Tra le personalità più originali della scena artistica romana di fine Settecento, definito dalla critica un “classicista romantico”, delle opere del periodo romano di Gagneraux – che si tradusse a conti fatti nella fase realizzativa più intensa e proficua della carriera del pittore – certamente la più importante e prestigiosa risulta essere la tela realizzata nel 1787 per il soffitto della Sala della Venere di Villa Borghese raffigurante Giove in forma di satiro si avvicina alla ninfa Antiope. Il dipinto, ispirato alle Metamorfosi di Ovidio, era stato esposto al pubblico prima di essere collocato nella sua sede destinataria riscuotendo un unanime successo, e nel suo impianto complessivo denuncia una profonda rilettura della pittura veneta cinquecentesca, ravvisabile sia nell’atmosfera crepuscolare del paesaggio che nella posa della ninfa, accostabile alle Veneri tizianesche.

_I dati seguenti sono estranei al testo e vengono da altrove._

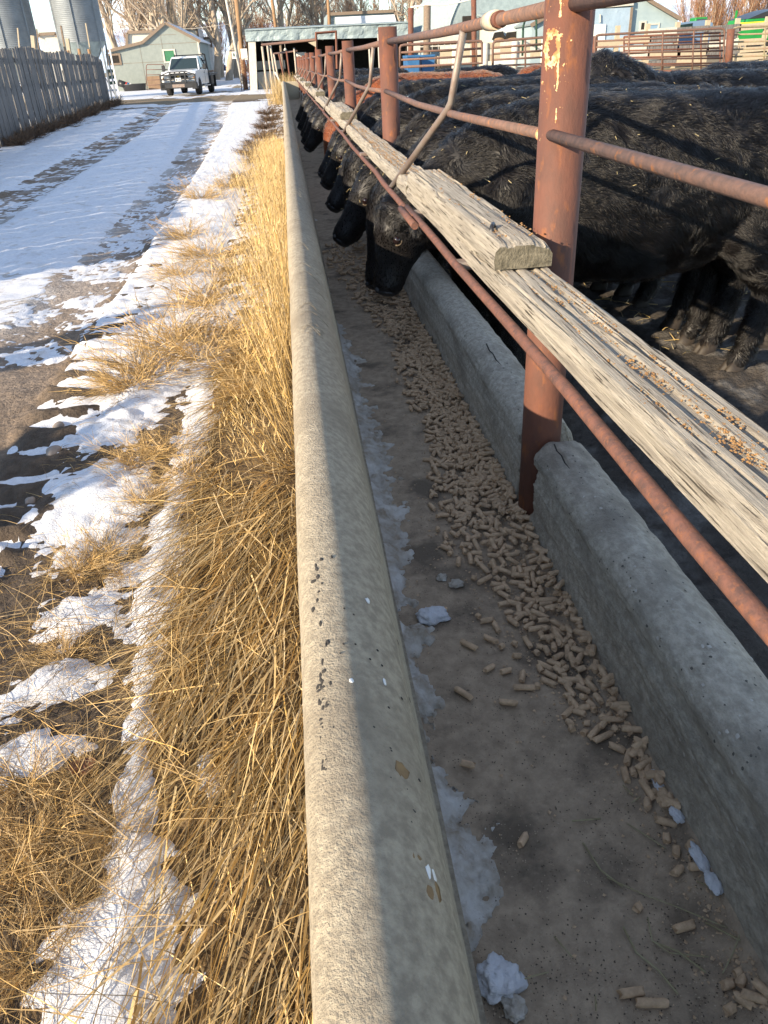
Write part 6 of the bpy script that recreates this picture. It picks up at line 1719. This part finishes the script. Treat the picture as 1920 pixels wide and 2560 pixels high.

Pittore devoto alle ideologie e ai percorsi figurativi del Neoclassicismo, come dimostra la maggior parte della produzione di Gagneraux incentrata su tematiche storico-mitologiche, il dipinto raffigurante Il mago (olio su tela, 1790 ca., Milano, Veneranda Biblioteca Ambrosiana) ci testimonia invece delle rare e stravaganti aperture dell’artista verso le poetiche legate al sublime e all’immaginario, ispirato alle opere di Füssli e William Blake, dalle cadenze mostruose e l’atmosfera onirica e surreale.
La tela con Il Genio delle Arti (olio su tela, 1789, Digione, Musée des Beaux-Arts) è d’altro canto realizzata nella piena osservanza degli ideali winckelmanniani di quieta nobiltà, in ottemperanza alla radicata ortodossia classicista, riscontrabile sia nella purezza della linea che nella sinuosa e bilanciata posa del Genio, mutuata da una scultura prassitelica da poco rinvenuta e posta nel Museo Pio-Clementino.